Op 27 september botste een douanevoertuig op Schiphol op een Airbus A340-600 van Duitse charter- en wet-leaseluchtvaartmaatschappij USC. Het viermotorige toestel bleef vervolgens enkele dagen aan de grond.
Het betrof een speciaal scanvoertuig van de douane, dat wordt ingezet om vluchten uit ›risicolanden te inspecteren. Tijdens zijn werkzaamheden botste het voertuig tegen de linkerkant van de romp van de A340. De impact veroorzaakte een aanzienlijke deuk in de romp van het vliegtuig, wat directe inspectie en reparatie vereiste. Hoewel de schade uiteindelijk werd hersteld, duurde het tot 6 oktober voordat het toestel weer kon vertrekken vanaf Schiphol.

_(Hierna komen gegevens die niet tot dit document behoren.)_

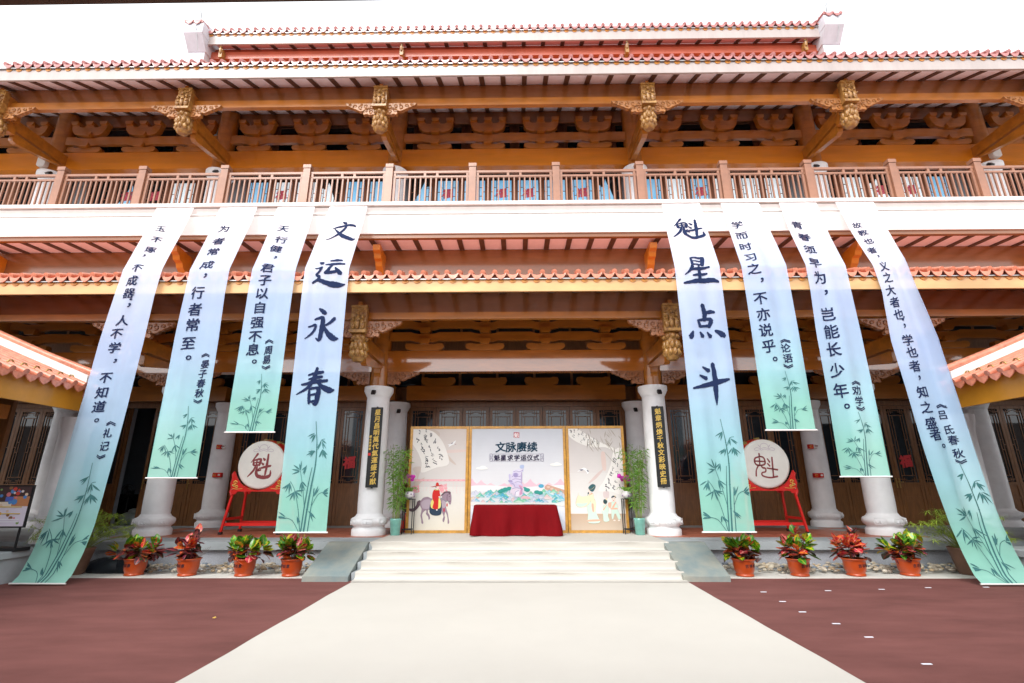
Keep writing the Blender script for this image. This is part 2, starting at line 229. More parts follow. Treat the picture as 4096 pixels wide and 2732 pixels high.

De getroffen Airbus A340-600, een toestel dat al 20 jaar in dienst is, maakt deel uit van de vloot van USC. Sinds half september wordt het toestel ingezet voor Surinam Airways op de route van Amsterdam naar Paramaribo, waarbij het drie keer per week passagiers vervoert tussen Nederland en Suriname. Naast de A340-600 bezit USC ook een A340-300, een iets kleinere versie van het vliegtuig. Terwijl de A340 aan de grond bleef, huurde Surinam Airways een Boeing 777-200ER van Privilege Style in om de vluchten naar Suriname uit te voeren.
De Airbus A340, ooit een van de populairste langeafstandstoestellen, wordt de laatste jaren steeds minder gebruikt door luchtvaartmaatschappijen vanwege de hogere operationele kosten in vergelijking met nieuwere, zuinigere vliegtuigen met twee motoren, zoals de Boeing 787 en de Airbus A350. Toch blijft het vliegtuigtype waardevol voor charter- en wet-leaseoperaties, waarbij luchtvaartmaatschappijen zoals USC toestellen aanbieden aan andere maatschappijen voor tijdelijke routes of vluchten.